De retour à Paris après quinze jours d'absence, je retrouve mon quartier entièrement déserté. Entièrement ? Pas tout à fait. Quelques coiffeurs afro résistent encore et toujours à l'impériale gentrification du quartier... Lequel, fors cet îlot, ce cesse jamais de devenir une caricature de lui même. En quinze jours à peine, j'ai pu constater au moins trois nouvelles ouvertures ; une boutique "d'asian food" (vive le globish : pourquoi continuer à servir des planches quand on peut s'offrir du "snacking"?), une nouvelle pâtisserie sans gluten (fallait-il vraiment préciser ?) et encore un bar à salades, qui jouxte un bar à porridge, lui même non loin d'un bar à smoothies... Tous ces commerces, comme tous les bars à cocktails qui ont récemment poussé dans le coin, sont fermés. Les propriétaires alignent leur rythme d'ouverture sur celui des riverains. 

Les coiffeurs de Château d'Eau n'ont pas cette latitude. Qu'il pleuve ou qu'il neige (ce qui finira par arriver à Paris en août, au rythme dérégulé où vont les choses), ils sont là, battant le pavé dans l'attente de clientes. On en vient à croire qu'ils sont physiquement là pour s'opposer à l'arrivée de financiers désireux de transformer leurs échoppes en distillerie ou en sandwicherie spécialisée dans les rutabagas... Tels les gardes de la Nuit de Games of Throne, ils veillent pour nous protéger tous de l'hiver progressiste. 

Au-delà des coiffeurs, force est de constater que je n'ai pas eu beaucoup d'interactions avec des commerçants blancs, depuis mon retour. Fils de marxistes, je suis d'un naturel color blind et pense systématiquement le monde en termes de classes sociales plutôt que de couleur de peau, mais là force est de reconnaître que c'est quasi du 100% : du chauffeur de taxi qui m'a ramené sur Paris aux caissiers de Monoprix, aux serveurs des cafés où je suis passé, pas un blanc. En ce 15 août, tout est fermé, fors les coiffeurs afro, les salons de massages chinois et les épiceries arabes du coin. Tous commerces vides hormis les proches des commerçants qui passent. Dimanche, le seul endroit animé du quartier était le café du centre culturel de la communauté hindoue et mauritienne où quelques dizaines de migrants récents s'étaient donné rendez-vous. Vertigineux contraste chromatique.
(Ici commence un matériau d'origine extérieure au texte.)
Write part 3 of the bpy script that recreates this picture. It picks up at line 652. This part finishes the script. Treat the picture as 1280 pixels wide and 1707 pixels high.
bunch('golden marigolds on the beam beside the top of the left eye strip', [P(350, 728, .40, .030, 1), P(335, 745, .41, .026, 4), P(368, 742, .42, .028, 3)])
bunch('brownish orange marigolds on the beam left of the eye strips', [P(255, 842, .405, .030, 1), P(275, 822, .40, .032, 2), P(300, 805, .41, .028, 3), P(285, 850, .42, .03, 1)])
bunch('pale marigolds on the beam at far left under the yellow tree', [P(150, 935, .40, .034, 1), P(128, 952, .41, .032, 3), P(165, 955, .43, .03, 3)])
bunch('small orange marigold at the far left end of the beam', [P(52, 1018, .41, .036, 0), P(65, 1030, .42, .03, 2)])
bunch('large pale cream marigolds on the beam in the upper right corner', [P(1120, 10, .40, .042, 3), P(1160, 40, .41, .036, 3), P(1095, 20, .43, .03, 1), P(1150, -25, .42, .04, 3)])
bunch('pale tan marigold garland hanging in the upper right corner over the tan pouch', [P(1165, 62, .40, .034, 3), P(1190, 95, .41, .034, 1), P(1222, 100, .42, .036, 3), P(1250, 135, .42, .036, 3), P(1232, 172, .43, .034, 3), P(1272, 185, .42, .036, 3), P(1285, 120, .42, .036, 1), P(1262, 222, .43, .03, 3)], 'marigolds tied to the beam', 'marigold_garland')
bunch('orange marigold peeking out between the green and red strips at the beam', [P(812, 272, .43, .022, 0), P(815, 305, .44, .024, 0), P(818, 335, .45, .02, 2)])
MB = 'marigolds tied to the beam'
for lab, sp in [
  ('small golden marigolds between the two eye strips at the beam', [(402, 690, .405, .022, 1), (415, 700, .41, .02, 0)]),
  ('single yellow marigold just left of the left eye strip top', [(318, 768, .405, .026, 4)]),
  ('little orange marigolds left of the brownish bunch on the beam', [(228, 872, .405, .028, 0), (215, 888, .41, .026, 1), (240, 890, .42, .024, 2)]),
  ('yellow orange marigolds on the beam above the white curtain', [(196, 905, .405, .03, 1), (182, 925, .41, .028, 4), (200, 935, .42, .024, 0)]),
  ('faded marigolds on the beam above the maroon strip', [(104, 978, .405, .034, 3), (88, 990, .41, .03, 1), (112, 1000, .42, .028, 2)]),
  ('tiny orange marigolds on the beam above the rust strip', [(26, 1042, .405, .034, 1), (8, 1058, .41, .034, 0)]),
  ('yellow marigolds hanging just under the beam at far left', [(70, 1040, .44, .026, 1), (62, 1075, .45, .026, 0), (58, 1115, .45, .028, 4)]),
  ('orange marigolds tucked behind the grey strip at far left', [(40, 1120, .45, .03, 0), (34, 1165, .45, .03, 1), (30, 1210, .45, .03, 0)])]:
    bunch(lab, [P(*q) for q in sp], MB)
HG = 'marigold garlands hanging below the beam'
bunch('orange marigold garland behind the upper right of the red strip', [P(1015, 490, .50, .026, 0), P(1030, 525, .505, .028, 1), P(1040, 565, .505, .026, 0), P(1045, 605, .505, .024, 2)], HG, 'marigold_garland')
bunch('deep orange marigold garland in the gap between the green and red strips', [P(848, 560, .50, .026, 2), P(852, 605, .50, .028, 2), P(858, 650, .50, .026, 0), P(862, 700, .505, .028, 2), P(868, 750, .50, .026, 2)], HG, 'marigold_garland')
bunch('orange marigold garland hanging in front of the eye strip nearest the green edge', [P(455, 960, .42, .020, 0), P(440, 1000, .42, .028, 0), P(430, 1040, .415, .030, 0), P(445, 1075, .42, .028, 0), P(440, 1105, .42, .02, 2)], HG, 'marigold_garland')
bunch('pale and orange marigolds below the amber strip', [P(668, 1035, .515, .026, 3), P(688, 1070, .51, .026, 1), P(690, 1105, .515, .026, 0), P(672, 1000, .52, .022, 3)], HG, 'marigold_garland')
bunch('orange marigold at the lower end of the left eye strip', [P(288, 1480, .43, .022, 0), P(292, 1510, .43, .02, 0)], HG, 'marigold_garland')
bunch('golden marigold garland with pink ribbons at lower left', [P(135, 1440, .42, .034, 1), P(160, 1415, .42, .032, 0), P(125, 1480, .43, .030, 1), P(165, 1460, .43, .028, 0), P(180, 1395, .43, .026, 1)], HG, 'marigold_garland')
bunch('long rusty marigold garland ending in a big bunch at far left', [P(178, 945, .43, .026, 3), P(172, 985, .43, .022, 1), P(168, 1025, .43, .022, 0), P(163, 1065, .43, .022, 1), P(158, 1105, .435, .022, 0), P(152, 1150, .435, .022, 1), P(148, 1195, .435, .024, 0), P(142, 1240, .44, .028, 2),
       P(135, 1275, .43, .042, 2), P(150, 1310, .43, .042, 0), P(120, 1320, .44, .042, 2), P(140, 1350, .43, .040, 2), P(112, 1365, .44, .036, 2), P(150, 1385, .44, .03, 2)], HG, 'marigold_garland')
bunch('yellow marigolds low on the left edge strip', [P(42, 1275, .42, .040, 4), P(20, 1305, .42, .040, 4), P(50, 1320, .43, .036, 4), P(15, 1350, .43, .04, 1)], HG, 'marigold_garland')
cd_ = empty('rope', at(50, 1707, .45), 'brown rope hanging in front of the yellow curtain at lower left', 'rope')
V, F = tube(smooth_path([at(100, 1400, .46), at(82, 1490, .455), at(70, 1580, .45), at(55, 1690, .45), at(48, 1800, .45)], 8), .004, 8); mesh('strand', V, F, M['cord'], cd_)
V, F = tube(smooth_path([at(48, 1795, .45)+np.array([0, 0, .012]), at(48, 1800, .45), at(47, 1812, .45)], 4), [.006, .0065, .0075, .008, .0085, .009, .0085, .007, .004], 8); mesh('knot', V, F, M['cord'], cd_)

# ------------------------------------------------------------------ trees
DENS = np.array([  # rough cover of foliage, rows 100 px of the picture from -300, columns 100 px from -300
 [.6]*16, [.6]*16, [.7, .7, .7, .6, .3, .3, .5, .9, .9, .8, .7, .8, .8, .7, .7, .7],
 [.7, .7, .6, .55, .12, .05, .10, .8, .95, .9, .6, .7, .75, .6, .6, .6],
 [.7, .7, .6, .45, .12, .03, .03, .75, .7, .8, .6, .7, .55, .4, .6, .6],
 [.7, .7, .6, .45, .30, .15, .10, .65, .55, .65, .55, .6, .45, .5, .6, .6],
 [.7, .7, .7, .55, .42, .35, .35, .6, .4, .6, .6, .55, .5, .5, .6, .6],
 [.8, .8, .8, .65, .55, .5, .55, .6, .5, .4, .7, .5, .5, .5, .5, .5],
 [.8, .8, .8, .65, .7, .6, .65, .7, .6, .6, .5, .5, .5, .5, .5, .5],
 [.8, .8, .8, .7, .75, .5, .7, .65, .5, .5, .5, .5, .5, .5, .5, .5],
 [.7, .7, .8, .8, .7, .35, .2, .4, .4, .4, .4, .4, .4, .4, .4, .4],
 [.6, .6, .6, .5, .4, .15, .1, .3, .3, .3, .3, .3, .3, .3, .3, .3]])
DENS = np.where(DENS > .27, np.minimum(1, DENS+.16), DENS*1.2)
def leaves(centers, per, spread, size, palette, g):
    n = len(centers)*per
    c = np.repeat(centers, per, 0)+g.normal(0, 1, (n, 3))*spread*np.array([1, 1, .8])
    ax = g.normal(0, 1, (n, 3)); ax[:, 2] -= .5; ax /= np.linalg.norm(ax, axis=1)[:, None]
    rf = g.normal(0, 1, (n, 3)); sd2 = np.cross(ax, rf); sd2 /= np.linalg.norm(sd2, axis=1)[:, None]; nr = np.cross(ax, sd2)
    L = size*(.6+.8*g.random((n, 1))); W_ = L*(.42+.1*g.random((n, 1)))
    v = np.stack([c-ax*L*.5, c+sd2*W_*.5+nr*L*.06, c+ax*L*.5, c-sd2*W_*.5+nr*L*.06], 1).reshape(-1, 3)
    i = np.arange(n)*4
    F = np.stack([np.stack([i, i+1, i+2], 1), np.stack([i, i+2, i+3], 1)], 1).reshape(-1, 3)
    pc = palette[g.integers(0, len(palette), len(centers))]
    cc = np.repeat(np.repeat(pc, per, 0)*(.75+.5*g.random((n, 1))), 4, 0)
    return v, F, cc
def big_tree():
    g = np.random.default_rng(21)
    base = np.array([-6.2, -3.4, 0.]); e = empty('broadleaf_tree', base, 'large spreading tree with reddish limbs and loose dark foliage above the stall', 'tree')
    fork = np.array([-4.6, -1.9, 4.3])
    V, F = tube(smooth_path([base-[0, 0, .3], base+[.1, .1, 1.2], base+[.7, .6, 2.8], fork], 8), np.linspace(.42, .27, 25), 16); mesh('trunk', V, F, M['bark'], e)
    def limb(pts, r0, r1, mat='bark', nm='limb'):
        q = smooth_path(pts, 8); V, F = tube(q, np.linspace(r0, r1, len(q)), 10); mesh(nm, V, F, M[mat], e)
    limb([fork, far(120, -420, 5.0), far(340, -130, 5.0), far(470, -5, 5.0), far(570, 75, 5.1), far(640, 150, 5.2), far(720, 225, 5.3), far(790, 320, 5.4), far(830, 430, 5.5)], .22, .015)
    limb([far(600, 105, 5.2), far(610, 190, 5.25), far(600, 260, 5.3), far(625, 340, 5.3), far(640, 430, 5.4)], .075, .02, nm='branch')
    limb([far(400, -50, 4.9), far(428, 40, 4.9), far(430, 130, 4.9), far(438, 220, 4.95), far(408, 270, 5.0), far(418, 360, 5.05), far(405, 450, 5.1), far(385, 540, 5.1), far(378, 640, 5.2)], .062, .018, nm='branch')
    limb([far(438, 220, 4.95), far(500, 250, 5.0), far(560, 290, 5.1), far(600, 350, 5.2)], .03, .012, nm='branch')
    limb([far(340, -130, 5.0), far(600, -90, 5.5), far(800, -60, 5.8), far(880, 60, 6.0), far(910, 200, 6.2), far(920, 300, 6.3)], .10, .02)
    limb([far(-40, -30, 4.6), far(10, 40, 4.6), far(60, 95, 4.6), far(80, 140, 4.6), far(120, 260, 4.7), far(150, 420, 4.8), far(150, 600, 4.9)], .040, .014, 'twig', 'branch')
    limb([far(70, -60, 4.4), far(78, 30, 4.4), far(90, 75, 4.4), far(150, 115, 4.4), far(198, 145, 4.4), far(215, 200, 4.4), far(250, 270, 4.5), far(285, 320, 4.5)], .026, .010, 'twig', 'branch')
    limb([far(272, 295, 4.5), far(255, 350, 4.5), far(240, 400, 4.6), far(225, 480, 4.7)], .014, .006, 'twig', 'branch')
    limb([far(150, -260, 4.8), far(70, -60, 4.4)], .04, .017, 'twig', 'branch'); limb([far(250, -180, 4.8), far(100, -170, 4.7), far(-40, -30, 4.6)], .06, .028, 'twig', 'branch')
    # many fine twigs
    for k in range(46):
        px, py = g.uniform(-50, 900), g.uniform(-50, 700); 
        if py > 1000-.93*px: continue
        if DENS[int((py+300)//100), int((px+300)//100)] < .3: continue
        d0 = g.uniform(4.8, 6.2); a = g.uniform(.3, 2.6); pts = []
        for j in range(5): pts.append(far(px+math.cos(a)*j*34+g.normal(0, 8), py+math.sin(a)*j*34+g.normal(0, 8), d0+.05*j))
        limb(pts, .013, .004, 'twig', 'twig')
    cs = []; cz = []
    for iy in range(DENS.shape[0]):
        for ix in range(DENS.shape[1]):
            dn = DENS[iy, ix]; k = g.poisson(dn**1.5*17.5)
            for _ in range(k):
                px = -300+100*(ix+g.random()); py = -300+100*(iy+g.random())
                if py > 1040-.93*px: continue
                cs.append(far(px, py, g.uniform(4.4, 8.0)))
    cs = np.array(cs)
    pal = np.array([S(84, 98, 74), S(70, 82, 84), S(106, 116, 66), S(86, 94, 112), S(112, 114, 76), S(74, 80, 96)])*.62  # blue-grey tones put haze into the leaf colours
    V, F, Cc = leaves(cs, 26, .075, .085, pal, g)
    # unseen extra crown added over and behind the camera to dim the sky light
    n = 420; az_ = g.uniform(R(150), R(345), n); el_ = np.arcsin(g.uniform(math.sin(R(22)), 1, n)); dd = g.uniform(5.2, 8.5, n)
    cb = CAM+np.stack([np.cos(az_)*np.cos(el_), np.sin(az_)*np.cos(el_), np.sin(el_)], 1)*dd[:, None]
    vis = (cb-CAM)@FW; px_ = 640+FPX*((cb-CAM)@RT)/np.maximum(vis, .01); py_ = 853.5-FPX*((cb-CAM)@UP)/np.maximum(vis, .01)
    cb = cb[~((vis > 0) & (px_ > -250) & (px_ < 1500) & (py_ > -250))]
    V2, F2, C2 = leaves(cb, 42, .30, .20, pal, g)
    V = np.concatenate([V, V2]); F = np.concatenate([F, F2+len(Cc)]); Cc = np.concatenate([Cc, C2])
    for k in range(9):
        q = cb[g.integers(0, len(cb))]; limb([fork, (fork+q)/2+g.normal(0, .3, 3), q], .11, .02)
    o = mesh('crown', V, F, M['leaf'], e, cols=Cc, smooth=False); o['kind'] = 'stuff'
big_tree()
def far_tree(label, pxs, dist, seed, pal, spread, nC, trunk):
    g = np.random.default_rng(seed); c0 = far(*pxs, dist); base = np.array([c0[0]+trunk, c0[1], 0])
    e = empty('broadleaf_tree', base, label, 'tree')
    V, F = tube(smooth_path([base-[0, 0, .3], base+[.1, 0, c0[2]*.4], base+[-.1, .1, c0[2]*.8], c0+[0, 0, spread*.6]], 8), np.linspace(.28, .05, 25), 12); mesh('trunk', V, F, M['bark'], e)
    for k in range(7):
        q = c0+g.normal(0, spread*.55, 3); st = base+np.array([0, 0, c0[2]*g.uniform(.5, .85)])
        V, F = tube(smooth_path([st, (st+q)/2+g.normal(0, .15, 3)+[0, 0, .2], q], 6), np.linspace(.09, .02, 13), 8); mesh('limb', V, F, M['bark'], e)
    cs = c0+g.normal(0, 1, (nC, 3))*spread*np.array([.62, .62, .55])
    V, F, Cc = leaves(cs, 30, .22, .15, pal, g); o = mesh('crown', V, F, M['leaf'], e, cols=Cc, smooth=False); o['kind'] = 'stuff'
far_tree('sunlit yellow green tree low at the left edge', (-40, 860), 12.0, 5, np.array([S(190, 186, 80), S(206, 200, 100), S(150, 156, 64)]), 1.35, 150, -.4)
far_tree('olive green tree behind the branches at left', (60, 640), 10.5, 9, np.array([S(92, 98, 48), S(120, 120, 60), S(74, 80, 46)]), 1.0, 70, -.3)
Alors, bien sûr, les non blancs ne sont pas les seuls à ne pas partir en vacances. 40% des français n'ont pas la chance de bénéficier de congés payés, faute de ressources. Dans le lot, il y a évidemment des millions de blancs précaires. Mais à la différence des français de première ou deuxième génération, ceux qui sont dans le pays depuis plus longtemps ont bien souvent (pas toujours, je suis au courant) de la famille pouvant les accueillir dans une maison, à la campagne, près de la mer ou dans les montagnes. Pas forcément des vacances fastueuses, mais s'aérer et se changer les idées (je suis à deux doigts de reproduire les paroles des "vacances au bord de la mer" de Michel Jonasz et puis non). Les conséquences psychologiques de l'absence de vacances se font sentir dans les couples, dans les rapports au travail et voilà donc encore une inégalité de plus qui pèsera en septembre. Il semble à Aznavour que la misère est moins pénible au soleil, il me semble qu'elle est plus pénible et surtout plus inacceptable quand elle se niche dans un îlot de prospérité comme Paris.